Third time’s a charm for Paint It Black

Third albums are not places in which hardcore bands normally thrive. In fact, 90 percent of hardcore bands don’t even make it to the third record. Half of the remaining bands that make it there do not do so until after the reunion tour, and half of the remaining half inevitably turn out a piece of work that alienates their fan-base by either sounding exactly the same as they did before, or by massively deviating from their old sound. It’s a fine line for even the most-seasoned of veteran bands.

Paint it Black’s mastermind, Dr. Dan Yemin (seriously, the guy has his PhD. in child psychology), is not just any hardcore veteran, however. Prior to starting Paint it Black in 2002, Yemin was the creative force behind Philadelphia hardcore legends Lifetime and Kid Dynamite, but he didn’t make it to a proper third record with either act (although Lifetime did release a third album last year, but it was ten years after their break-up). Paint it Black is Yemin’s band as he serves as the principal songwriter, vocalist and occasional guitarist, enabling him to assert more control over the sound and feel of the band than he ever could in Lifetime, Kid Dynamite or Armalite, his short lived collaboration with Atom Goren of Atom and His Package.
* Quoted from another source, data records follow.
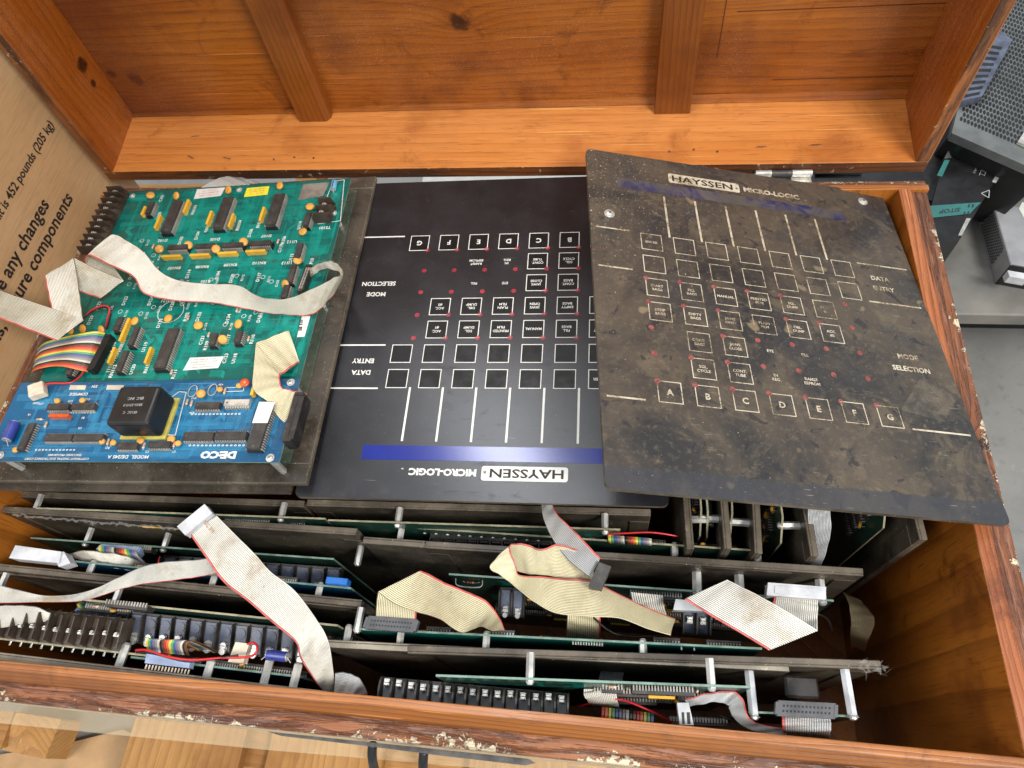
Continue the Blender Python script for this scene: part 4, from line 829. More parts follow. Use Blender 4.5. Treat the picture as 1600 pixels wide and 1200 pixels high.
# ivory plug with red/black pair
mb = MB(); c = Bq(64, 615); mb.hexa([c + Vector(v) for v in ((-.012, .004, .001), (-.004, -.010, .001), (.012, -.004, .001), (.004, .010, .001), (-.012, .005, .009), (-.004, -.009, .009), (.011, -.003, .009), (.003, .011, .009))]); mb.build('power_plug', M_['ivory'], bb, bevel=.0012, seg=2)
wire(e, [(56, 604, .062), (80, 599, .060), (110, 598, .055), (128, 585, .050), (134, 572, .046)], 'wire_red', thing=cu)
wire(e, [(60, 601, .060), (85, 597, .058), (105, 597, .056), (118, 590, .05), (128, 576, .045)], 'wire_black', thing=cu)
wire(e, [(128, 503, .046), (140, 487, .058), (160, 478, .062), (171, 482, .062), (168, 498, .055), (165, 512, .045)], 'wire_red', thing=cu)
wire(e, [(122, 508, .046), (140, 489, .056), (160, 480, .060), (173, 486, .060), (171, 500, .053), (167, 514, .045)], 'wire_black', thing=cu)
# right side box connector of the blue board
v = cu.at(452, 690, .018); header(bb, Vector((.3387, .028, .020)), (.02, 1, 0), (1, 0, 0), (0, 0, 1), .048, .011, .016, 1, 'chipd', 'black', 'cable_connector', 18)
# ribbons of the top left controller
ribbon(e, [(-30, 440, -40, 478, .10, .10), (8, 457, 0, 497, .085, .085), (70, 478, 45, 515, .075, .075), (130, 500, 88, 532, .066, .066, 1),
           (125, 470, 82, 492, .071, .071), (121, 436, 75, 458, .080, .080), (115, 402, 70, 432, .084, .084, 1), (150, 420, 98, 447, .074, .074), (193, 438, 155, 465, .062, .062, 1),
           (168, 402, 142, 434, .0655, .0655), (158, 383, 134, 412, .072, .072), (178, 367, 139, 399, .080, .080), (200, 378, 172, 415, .079, .079), (222, 392, 208, 432, .074, .074),
           (250, 424, 226, 459, .066, .062), (282, 439, 275, 470, .064, .056), (330, 444, 330, 473, .066, .054), (372, 446, 380, 482, .068, .052), (410, 465, 420, 489, .068, .050), (450, 466, 455, 492, .070, .050), (498, 447, 488, 491, .078, .052),
           (525, 432, 512, 470, .086, .056), (536, 428, 532, 438, .088, .060), (526, 412, 530, 425, .084, .060), (510, 408, 505, 420, .080, .056), (492, 416, 488, 432, .066, .048), (481, 420, 478, 450, .050, .042)], 22, ('r_white', 'r_groove'), 'B', thing=cu, sub=8)
ribbon(e, [(451, 517, 468, 566, .050, .050), (425, 526, 453, 576, .056, .056), (400, 536, 438, 586, .064, .064, 1), (397, 572, 437, 592, .069, .068), (396, 608, 441, 606, .073, .072), (420, 629, 452, 609, .070, .071), (438, 655, 464, 612, .066, .067), (465, 673, 479, 614, .058, .058)], 22, ('r_cream', 'r_groove'), 'B', thing=cu)
ribbon(e, [(164, 520, 137, 581, .046, .046), (150, 518, 122, 578, .052, .052), (128, 521, 100, 573, .054, .054), (100, 527, 78, 573, .050, .050), (72, 535, 56, 578, .046, .046), (60, 545, 50, 583, .030, .030)], 20, rainbow=True, thing=cu, name='rainbow_cable')
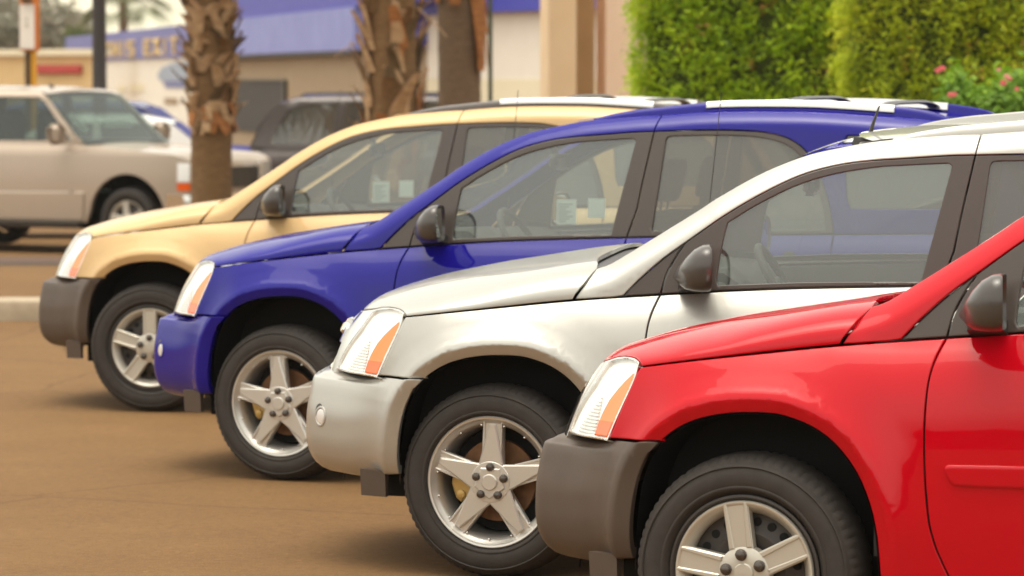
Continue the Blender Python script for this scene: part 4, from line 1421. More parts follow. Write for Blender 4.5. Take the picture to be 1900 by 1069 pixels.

The band’s 2003 debut clocked 17 tracks in under 19 minutes, and was lauded as one of the best, straightforward hardcore records of the 21st century. 2005′s "Paradise" destroyed any notions of a sophomore slump, and managed to take a few big chances with the traditional hardcore formula the band had become affiliated with. The band’s latest record, "New Lexicon," continues in the tradition of its predecessor, and pushes the stagnating genre to the brink of recognition.

"New Lexicon" is angry in a way few records are, but it’s not without a reason. Throughout the course of the record, Yemin rages against the injustices of organized religion, the nation’s troubled political climate and the general apathy of today’s youth. Yemin’s lyrics are short, sharp and hit like a ton of bricks. Lines like, "God can’t touch us now / We’re out of his jurisdiction" are some of the most poignant and hard-hitting lyrics that hardcore has ever offered, and Yemin’s voice, a combination of Henry Rollins in his heyday and Rob Wright of NoMeansNo fame, tears through every song with a painful conviction.

Yemin isn’t the only star of the show this time around, though. Bored with the unremarkable production normally seen in punk documents, Yemin enlisted the help of The Oktopus, the critically acclaimed producer for hip-hop/shoegaze/industrial/metal group, Dalek. The production is really what makes this album so daring in terms of hardcore. Underneath the pummeling drumwork and frenetic guitars are approximately 53 layers of dense, atmospheric, electronic noise swelling under every note. The complex production adds a completely new dimension to songs like "Gravity Wins" and "So Much for Honour Among Thieves," which are strong songs to begin with. Despite all the studio-based production, the record still sounds more live than a lot of the punk rock listeners are likely to hear today.
The record really finds its strength in the opening and closing tracks. The one-two punch of "The Ledge" and "Four Deadly Venoms" stands tall with past Yemin openers like "Turnpike Gates" into "Young, Loud, & Scotty" from Lifetime’s sophomore effort, "Jersey’s Best Dancers" or "Pause" into "K05-0564" from Kid Dynamite’s self-titled debut. "The Ledge" bursts out of the gate amidst a cloud of feedback and white noise before closing out with a pogo-worthy breakdown that almost sounds like vintage Joy Division. Just when fans think they’ve had a moment to breathe, "Four Deadly Venoms" pulls them back in with a loaded chorus comprised of the singular line, "I’ve got a chronic defect in my head." The chorus is only one of the moments in the record where you swear you can feel Dan Yemin’s spit hitting you in the face.

The crowning jewel to the record is the album’s closer, "Shell Game Redux," which is greatly reminiscent of the "Paradise" closer, "Memorial Day." The build-up to the end of the song at about the 1:15-mark will have one cowering in fear of what’s to come, and once it gives way to the outro’s truly epic "whoa-ohs," it’s clear that what was just heard will almost definitely become a landmark record in the evolution of hardcore music, bridging the gap between the old school and modern technology, giving birth to an entirely different kind of sound that will likely go unrivaled for years. Or until Paint it Black drops album number four.